Come July 1 and India's oil and gas companies will be able to select exploration blocks on their own, without waiting for a formal bid round from the government, thanks to the Open Acreage Licensing Policy (OALP) launched on Wednesday.
As a necessary complement to the OALP, the country's first national data repository (NDR) was also launched here by Petroleum Minister Dharmendra Pradhan. The NDR will allow explorers to access seismic data on the sedimentary basin before making their bids.
The twin launches of OLAP and NDR are set to give India's oil and gas exploration a big push.
"The OALP and the NDR initiatives, being launched under the new Hydrocarbon Exploration and Licensing Policy (HELP), are two major steps in India's journey towards achieving energy security," Pradhan said at the launch, adding that the major part of Indian sedimentary basins continue to remain unmapped.
Officials said this would be the largest such depository in the world for reliable sub-surface data, which can be accessed digitally.
Stating that the government wanted to "propel hydrocarbons exploration to the next higher orbit", Pradhan said: "Investors from July 1 can carve their own area before the formal bidding."
"And with the high-tech NDR, which only a few countries have, India has entered this league of nations."

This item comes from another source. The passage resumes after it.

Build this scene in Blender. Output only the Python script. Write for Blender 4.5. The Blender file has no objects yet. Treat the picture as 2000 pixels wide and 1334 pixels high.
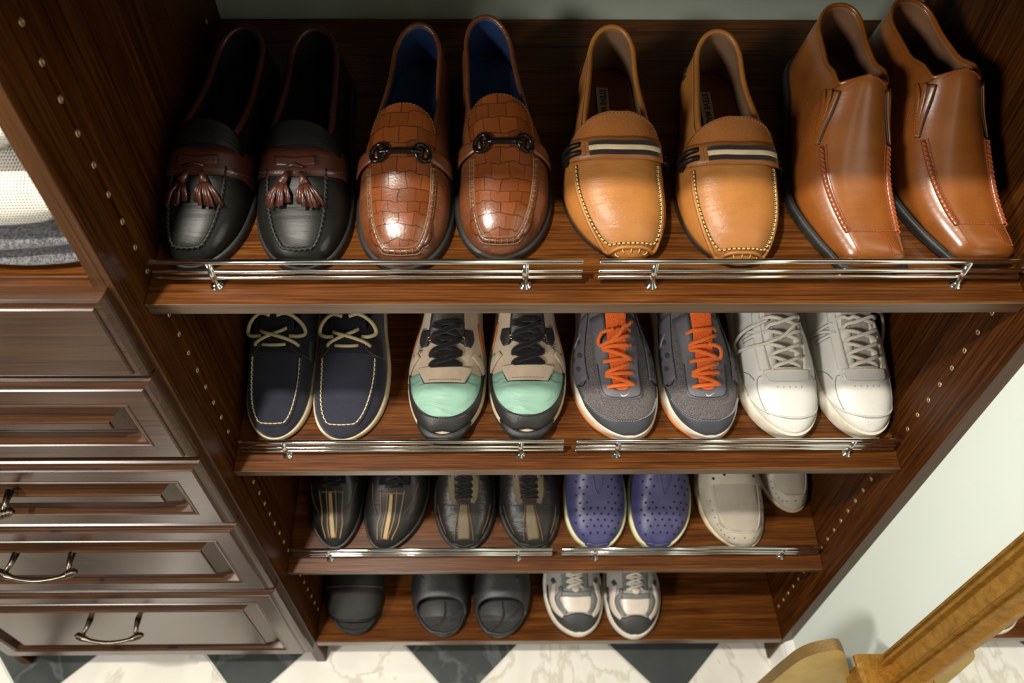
import bpy, bmesh, math, random
import numpy as np
from mathutils import Vector, Matrix
random.seed(7)
C = bpy.context.scene.collection
PI = math.pi

# ------------------------------------------------------------------ camera, light, exposure
sc = bpy.context.scene
cam = bpy.data.cameras.new('camera'); co = bpy.data.objects.new('camera', cam); C.objects.link(co)
cam.sensor_width = 36; cam.lens = 1433.5 * 36 / 2000; cam.clip_start = .02
def cam_matrix(loc, yaw, pitch, roll):
    f = Vector((math.sin(yaw) * math.cos(pitch), math.cos(yaw) * math.cos(pitch), -math.sin(pitch)))
    r = Vector((math.cos(yaw), -math.sin(yaw), 0)); d = f.cross(r)
    c, s = math.cos(roll), math.sin(roll)
    r2 = c * r + s * d; d2 = -s * r + c * d
    m = Matrix((r2, -d2, -f)).transposed().to_4x4(); m.translation = Vector(loc)
    return m
co.matrix_world = cam_matrix((.3618, -.4896, 1.5433), .0155, .8540, -.0094)
cam.dof.use_dof = True; cam.dof.focus_distance = .86; cam.dof.aperture_fstop = 4.5
sc.camera = co
sc.view_settings.view_transform = 'Standard'; sc.view_settings.look = 'None'
sc.view_settings.gamma = 1; sc.view_settings.use_curve_mapping = False
sc.view_settings.exposure = 0.0
w = bpy.data.worlds.new('world'); sc.world = w; w.use_nodes = True
w.node_tree.nodes['Background'].inputs[0].default_value = (1, .95, .88, 1)
w.node_tree.nodes['Background'].inputs[1].default_value = .0
def area(name, loc, target, size, power, col):
    l = bpy.data.lights.new(name, 'AREA'); l.shape = 'DISK'; l.size = size; l.energy = power; l.color = col
    o = bpy.data.objects.new(name, l); C.objects.link(o); o.location = loc
    o.rotation_euler = (Vector(target) - Vector(loc)).to_track_quat('-Z', 'Y').to_euler()
    return o
area('ceiling_lamp_light', (-.22, -.50, 2.565), (.35, -.1, .6), .10, 46, (1, .93, .82))
area('front_left_light', (-1.25, -1.35, 1.86), (.5, .1, .9), .50, 41, (1, .95, .88))  # soft light from the front left; its source is unseen

# ------------------------------------------------------------------ measured layout (metres)
W = .894; DEP = .4406; SL = .232
ZS = {0: 1.333, 1: 1.0109, 2: .6913, 3: .3711}; YS = .0248; ZB = .1092
def shelf_matrix(i):
    if i == 4: return Matrix.Translation((0, 0, ZB))
    return Matrix.Translation((0, YS, ZS[i])) @ Matrix.Rotation(SL, 4, 'X')

# ------------------------------------------------------------------ materials
def mat(name, col, rough=.5, metal=0., spec=.5, coat=0., sheen=0.):
    m = bpy.data.materials.new(name); m.use_nodes = True
    b = m.node_tree.nodes['Principled BSDF']
    b.inputs['Base Color'].default_value = (*col, 1); b.inputs['Roughness'].default_value = rough
    b.inputs['Metallic'].default_value = metal; b.inputs['Specular IOR Level'].default_value = spec
    b.inputs['Coat Weight'].default_value = coat; b.inputs['Coat Roughness'].default_value = .25
    b.inputs['Sheen Weight'].default_value = sheen
    return m
class N:
    def __init__(s, m): s.t = m.node_tree; s.b = s.t.nodes['Principled BSDF']
    def new(s, kind, **k):
        n = s.t.nodes.new(kind)
        for a, v in k.items():
            if a in n.inputs.keys() and not hasattr(n, a): n.inputs[a].default_value = v
            else: setattr(n, a, v)
        return n
    def link(s, a, b): s.t.links.new(a, b)
    def coord(s, kind='Object', scale=(1, 1, 1), rot=(0, 0, 0)):
        c = s.t.nodes.new('ShaderNodeTexCoord'); mp = s.t.nodes.new('ShaderNodeMapping')
        mp.inputs['Scale'].default_value = scale; mp.inputs['Rotation'].default_value = rot
        s.link(c.outputs[kind], mp.inputs['Vector']); return mp.outputs[0]
    def noise(s, vec, scale, detail=3, rough=.5, dist=0):
        n = s.t.nodes.new('ShaderNodeTexNoise'); n.inputs['Scale'].default_value = scale
        n.inputs['Detail'].default_value = detail; n.inputs['Roughness'].default_value = rough
        n.inputs['Distortion'].default_value = dist; s.link(vec, n.inputs['Vector']); return n.outputs['Fac']
    def ramp(s, fac, stops):
        r = s.t.nodes.new('ShaderNodeValToRGB'); e = r.color_ramp.elements
        while len(e) > 1: e.remove(e[-1])
        e[0].position = stops[0][0]; e[0].color = (*stops[0][1], 1)
        for p, c in stops[1:]:
            x = e.new(p); x.color = (*c, 1)
        s.link(fac, r.inputs[0]); return r.outputs[0]
    def bump(s, h, dist, strength=1., prev=None):
        b = s.t.nodes.new('ShaderNodeBump'); b.inputs['Distance'].default_value = dist
        b.inputs['Strength'].default_value = strength; s.link(h, b.inputs['Height'])
        if prev: s.link(prev, b.inputs['Normal'])
        s.link(b.outputs[0], s.b.inputs['Normal']); return b.outputs[0]
    def color(s, sock): s.link(sock, s.b.inputs['Base Color'])
def mul(c, k): return tuple(min(1, x * k) for x in c)
def leather(name, col, rough=.38, grain=.0004, var=.25, gscale=420, creases=.0, spec=.5, coat=0., dirt=None):
    m = mat(name, col, rough, spec=spec, coat=coat); n = N(m); v = n.coord()
    f = n.noise(v, 14, 4, .6)
    hi = dirt or mul(col, 1 + var)
    n.color(n.ramp(f, [(.3, mul(col, 1 - var)), (.72, hi)]))
    p = n.bump(n.noise(v, gscale, 2, .6), grain, .8)
    if creases: n.bump(n.noise(n.coord(scale=(.5, 2.6, 1)), 30, 3, .6, .6), creases, 1, p)
    return m
def fabric(name, col, rough=.9, scale=900, bump=.0006, var=.2, sheen=.2):
    m = mat(name, col, rough, sheen=sheen, spec=.2); n = N(m); v = n.coord()
    n.color(n.ramp(n.noise(v, 22, 5, .7), [(.3, mul(col, 1 - var)), (.7, mul(col, 1 + var))]))
    t = n.new('ShaderNodeTexVoronoi'); t.inputs['Scale'].default_value = scale; n.link(v, t.inputs['Vector'])
    n.bump(t.outputs['Distance'], bump); return m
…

While HELP was approved by the government last year, the oil and gas industry has been pushing for including petroleum products under the Goods and Services Tax (GST), but the GST Council is yet to consider the proposal.
The Minister explained that once a company demarcated the area by identifying the size and boundaries, the government would put it up for bidding and award it to the firm that offers the maximum.
Bidders will be offered the choice of either a six-year Petroleum Operations Contract for exploration, development and production or a two-year Reconnaissance Contract for exploring hydrocarbons.
Pradhan said these new initiatives were part of the government's efforts at significantly boosting hydrocarbons production through "minimum government and maximum governance".
The government has already put up 67 small oil and gas fields for auction under HELP, approved in March 2016, which is based on a revenue-sharing model as opposed to cost-and-output-based norms earlier.
The new model will replace the controversial production-sharing contract that has governed the bidding under nine earlier New Exploration Licensing Policy (NELP) rounds.
The PSC regime, which allows operators to recover all investments made from sale of oil and gas before profits are shared with the government, was criticised by India's official auditor, who said it encouraged companies to keep inflating costs so as to postpone sharing of profits.
Bidding under the OALP would open twice a year, with the July bid winners to be slated for award of blocks by the time of the next round in January 2018, Pradhan said.